Data listing -

- - - -

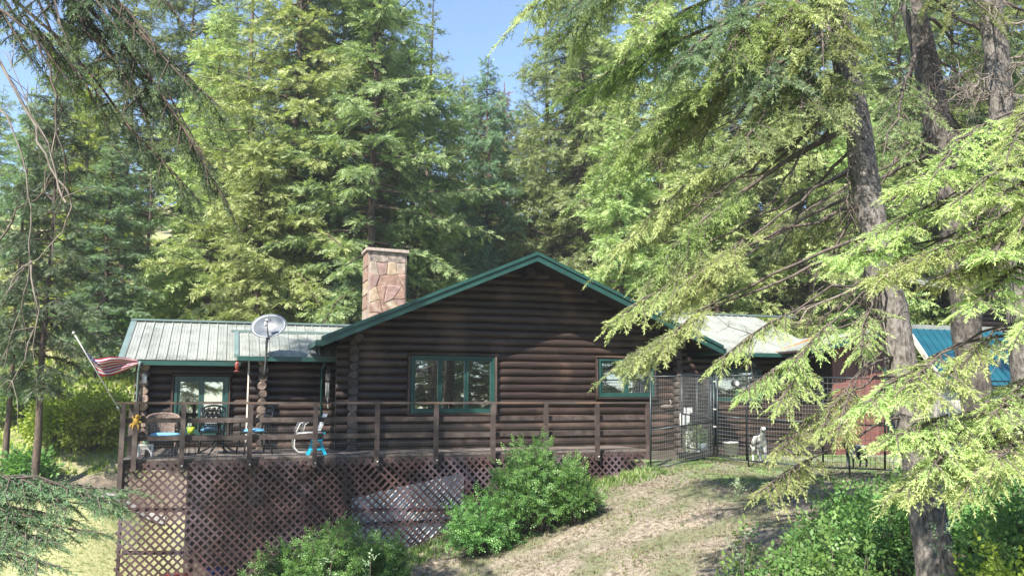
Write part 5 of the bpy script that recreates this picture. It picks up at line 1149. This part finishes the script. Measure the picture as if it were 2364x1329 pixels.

- - - -

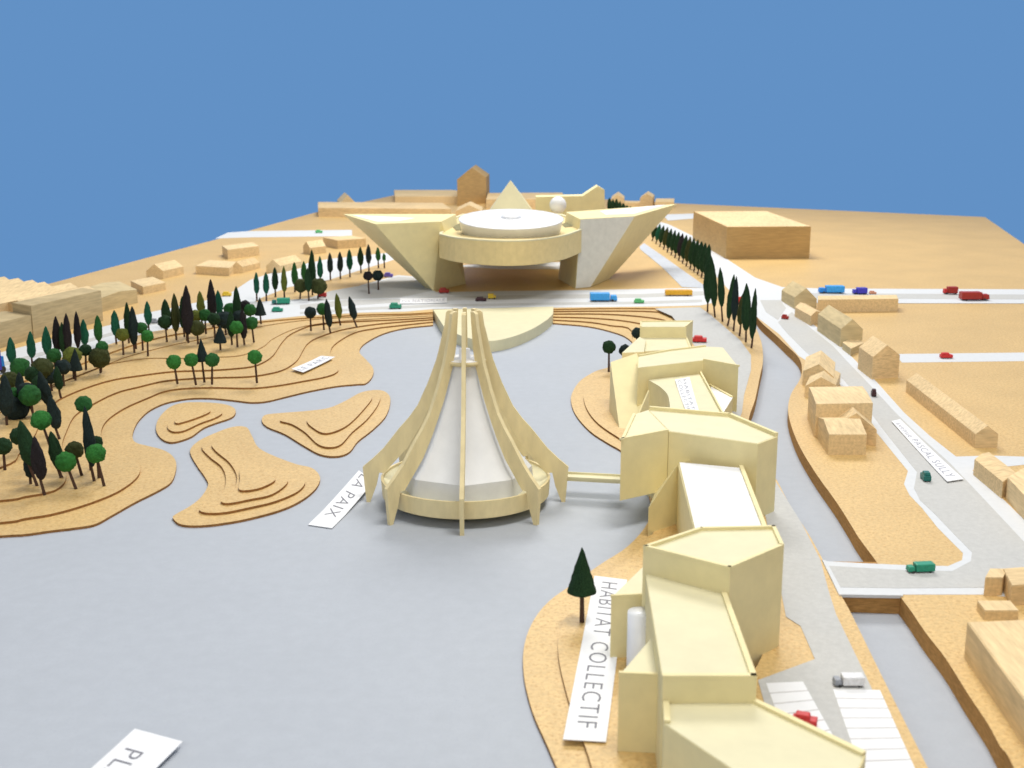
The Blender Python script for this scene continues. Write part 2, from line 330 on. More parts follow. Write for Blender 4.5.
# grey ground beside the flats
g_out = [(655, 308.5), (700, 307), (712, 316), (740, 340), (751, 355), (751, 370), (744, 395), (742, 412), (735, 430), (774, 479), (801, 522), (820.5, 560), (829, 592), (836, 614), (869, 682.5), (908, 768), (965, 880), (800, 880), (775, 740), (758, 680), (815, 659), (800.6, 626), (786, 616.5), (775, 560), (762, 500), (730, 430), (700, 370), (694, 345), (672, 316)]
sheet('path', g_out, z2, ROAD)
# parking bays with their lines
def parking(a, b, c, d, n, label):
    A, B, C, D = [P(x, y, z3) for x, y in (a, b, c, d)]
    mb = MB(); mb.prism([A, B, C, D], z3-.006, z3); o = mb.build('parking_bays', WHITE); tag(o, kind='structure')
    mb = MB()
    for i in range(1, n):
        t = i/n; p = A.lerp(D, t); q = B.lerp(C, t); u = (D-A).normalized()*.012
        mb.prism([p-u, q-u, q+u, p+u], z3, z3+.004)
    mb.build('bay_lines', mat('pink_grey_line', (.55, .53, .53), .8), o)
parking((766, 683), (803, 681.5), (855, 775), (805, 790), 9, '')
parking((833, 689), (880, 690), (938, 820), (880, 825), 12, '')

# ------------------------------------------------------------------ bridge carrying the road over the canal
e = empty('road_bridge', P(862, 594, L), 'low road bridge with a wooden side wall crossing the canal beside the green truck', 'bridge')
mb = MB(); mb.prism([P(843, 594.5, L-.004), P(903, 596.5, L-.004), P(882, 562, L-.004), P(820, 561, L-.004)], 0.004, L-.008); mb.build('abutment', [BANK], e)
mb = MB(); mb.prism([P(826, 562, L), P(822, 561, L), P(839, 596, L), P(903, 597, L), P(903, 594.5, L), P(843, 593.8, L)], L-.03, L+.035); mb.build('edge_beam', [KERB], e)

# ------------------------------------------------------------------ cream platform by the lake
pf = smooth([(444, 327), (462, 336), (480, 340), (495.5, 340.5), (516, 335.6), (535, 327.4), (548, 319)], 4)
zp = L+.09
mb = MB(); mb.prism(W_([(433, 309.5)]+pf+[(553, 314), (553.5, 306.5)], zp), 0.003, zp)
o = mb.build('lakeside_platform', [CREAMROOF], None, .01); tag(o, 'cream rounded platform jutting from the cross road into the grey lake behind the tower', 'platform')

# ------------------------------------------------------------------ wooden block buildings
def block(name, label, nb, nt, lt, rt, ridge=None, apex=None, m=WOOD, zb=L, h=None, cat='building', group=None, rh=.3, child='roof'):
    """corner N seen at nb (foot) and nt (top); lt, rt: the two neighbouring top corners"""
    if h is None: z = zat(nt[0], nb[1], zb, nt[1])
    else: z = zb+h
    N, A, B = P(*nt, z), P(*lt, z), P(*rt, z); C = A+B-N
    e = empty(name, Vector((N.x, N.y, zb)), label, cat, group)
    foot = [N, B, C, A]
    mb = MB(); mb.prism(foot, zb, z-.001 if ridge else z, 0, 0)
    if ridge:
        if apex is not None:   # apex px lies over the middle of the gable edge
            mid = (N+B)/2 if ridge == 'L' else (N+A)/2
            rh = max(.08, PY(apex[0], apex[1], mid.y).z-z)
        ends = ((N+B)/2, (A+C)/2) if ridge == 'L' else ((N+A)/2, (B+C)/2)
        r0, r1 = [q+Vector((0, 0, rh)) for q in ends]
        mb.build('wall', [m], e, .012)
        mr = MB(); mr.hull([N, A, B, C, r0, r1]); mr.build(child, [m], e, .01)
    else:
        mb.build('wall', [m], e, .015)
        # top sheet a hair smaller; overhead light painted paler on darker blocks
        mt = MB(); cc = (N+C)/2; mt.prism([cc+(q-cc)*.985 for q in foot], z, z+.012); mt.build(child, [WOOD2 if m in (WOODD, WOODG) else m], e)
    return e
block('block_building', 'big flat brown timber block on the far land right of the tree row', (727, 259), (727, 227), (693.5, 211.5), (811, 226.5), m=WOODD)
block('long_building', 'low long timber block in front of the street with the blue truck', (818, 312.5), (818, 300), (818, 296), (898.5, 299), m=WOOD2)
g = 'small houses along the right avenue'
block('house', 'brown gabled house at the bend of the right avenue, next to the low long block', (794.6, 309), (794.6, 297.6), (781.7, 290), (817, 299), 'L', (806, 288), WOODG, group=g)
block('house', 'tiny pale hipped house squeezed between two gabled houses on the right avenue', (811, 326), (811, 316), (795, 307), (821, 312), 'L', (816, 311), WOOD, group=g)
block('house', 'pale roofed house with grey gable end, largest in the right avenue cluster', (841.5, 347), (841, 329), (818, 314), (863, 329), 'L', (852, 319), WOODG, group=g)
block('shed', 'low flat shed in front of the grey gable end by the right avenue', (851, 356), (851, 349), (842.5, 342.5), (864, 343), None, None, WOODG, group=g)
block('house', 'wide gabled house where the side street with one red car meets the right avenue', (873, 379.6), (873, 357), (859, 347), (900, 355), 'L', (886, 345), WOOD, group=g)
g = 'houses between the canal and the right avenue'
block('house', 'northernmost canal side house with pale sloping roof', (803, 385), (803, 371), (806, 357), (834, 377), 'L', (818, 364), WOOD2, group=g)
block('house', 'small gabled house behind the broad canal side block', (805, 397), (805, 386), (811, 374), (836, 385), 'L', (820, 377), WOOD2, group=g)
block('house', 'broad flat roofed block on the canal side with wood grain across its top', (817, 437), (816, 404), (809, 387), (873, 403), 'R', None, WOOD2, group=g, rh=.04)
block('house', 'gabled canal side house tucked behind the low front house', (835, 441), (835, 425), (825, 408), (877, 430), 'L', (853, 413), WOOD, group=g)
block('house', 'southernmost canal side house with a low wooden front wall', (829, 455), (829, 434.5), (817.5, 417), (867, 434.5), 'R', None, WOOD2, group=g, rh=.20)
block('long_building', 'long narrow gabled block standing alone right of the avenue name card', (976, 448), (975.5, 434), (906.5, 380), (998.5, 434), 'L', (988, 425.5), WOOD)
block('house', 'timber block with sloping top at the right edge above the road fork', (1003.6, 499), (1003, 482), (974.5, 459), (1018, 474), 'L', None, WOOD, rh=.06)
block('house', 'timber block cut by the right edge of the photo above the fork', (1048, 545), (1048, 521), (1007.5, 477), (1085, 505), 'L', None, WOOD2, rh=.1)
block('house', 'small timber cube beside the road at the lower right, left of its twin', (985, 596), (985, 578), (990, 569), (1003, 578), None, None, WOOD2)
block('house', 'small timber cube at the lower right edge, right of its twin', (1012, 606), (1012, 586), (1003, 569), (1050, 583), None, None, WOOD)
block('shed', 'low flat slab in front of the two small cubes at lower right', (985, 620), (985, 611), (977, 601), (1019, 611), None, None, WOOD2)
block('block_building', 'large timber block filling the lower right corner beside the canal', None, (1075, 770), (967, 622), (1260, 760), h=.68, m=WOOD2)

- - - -

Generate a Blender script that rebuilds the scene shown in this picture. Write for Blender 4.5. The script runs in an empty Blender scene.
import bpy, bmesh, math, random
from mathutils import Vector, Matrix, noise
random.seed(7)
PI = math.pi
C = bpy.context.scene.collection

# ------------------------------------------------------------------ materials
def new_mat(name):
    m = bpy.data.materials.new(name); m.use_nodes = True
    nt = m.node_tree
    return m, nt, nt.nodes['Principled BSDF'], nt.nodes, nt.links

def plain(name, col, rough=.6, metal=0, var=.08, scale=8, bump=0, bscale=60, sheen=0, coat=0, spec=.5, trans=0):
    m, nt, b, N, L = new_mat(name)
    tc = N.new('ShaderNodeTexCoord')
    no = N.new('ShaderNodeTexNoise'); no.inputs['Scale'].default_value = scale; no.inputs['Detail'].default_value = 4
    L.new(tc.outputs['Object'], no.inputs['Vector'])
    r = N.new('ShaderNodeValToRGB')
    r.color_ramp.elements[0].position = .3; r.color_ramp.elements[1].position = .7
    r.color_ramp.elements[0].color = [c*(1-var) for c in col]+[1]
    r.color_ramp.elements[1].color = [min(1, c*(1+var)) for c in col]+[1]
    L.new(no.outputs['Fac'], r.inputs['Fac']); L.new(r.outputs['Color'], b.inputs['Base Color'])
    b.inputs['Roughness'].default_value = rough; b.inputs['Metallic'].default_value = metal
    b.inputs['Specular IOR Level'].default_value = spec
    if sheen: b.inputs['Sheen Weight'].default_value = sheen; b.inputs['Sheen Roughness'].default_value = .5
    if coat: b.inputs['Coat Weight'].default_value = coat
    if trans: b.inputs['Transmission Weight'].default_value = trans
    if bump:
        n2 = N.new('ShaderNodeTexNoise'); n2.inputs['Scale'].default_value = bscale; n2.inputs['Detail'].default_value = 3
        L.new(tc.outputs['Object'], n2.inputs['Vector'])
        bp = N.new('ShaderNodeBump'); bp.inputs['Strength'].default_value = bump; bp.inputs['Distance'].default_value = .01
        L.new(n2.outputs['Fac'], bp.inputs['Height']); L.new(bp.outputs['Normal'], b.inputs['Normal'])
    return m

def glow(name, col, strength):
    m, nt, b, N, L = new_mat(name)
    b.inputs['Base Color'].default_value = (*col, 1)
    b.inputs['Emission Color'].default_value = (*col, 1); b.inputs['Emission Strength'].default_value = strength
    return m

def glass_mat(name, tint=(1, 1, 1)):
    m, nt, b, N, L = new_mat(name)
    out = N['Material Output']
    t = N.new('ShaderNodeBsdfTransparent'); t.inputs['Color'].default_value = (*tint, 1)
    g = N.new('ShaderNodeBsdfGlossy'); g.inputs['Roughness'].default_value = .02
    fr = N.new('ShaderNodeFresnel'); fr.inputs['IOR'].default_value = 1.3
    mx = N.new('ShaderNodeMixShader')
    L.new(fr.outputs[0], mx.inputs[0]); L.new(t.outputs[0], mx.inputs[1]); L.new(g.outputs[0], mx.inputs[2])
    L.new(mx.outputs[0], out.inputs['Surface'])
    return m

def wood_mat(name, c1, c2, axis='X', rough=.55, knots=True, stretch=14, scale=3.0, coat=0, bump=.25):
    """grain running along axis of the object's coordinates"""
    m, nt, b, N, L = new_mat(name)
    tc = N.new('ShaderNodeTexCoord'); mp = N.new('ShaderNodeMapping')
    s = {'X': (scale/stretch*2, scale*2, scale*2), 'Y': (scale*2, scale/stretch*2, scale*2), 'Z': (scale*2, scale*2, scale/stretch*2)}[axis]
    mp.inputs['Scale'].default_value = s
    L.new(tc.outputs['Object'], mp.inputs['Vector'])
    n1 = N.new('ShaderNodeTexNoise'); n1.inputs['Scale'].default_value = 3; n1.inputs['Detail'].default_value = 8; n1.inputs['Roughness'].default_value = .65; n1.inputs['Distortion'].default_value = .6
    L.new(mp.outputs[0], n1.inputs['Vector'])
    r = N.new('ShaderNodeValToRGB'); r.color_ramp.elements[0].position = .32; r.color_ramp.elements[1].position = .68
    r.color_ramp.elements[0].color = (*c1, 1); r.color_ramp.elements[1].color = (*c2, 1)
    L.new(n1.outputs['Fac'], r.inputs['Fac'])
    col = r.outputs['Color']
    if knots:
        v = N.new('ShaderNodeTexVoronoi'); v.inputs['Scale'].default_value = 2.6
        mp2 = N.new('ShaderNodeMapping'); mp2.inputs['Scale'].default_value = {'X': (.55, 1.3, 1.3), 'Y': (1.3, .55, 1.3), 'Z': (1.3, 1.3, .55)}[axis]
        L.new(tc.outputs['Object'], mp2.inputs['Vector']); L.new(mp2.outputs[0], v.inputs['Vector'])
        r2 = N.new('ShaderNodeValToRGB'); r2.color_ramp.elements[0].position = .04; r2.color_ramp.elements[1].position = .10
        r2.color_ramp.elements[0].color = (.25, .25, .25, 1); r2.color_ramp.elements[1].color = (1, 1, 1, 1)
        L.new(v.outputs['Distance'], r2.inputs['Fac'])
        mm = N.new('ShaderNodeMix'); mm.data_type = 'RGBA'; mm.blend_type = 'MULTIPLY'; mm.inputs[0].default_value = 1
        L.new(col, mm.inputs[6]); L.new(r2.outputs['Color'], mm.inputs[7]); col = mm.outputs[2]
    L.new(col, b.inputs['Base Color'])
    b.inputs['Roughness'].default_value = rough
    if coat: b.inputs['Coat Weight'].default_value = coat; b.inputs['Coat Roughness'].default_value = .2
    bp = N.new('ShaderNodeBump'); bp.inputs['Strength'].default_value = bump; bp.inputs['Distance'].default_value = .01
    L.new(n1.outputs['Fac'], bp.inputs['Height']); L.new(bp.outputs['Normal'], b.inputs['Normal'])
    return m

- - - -

What is required - Take the listing above and repeat exactly the lines from the one containing "Generate a Blender" through the one containing "return m, nt, nt.nodes['Principled", both included.

Task solution -
Generate a Blender script that rebuilds the scene shown in this picture. Write for Blender 4.5. The script runs in an empty Blender scene.
import bpy, bmesh, math, random
from mathutils import Vector, Matrix, noise
random.seed(7)
PI = math.pi
C = bpy.context.scene.collection

# ------------------------------------------------------------------ materials
def new_mat(name):
    m = bpy.data.materials.new(name); m.use_nodes = True
    nt = m.node_tree
    return m, nt, nt.nodes['Principled BSDF'], nt.nodes, nt.links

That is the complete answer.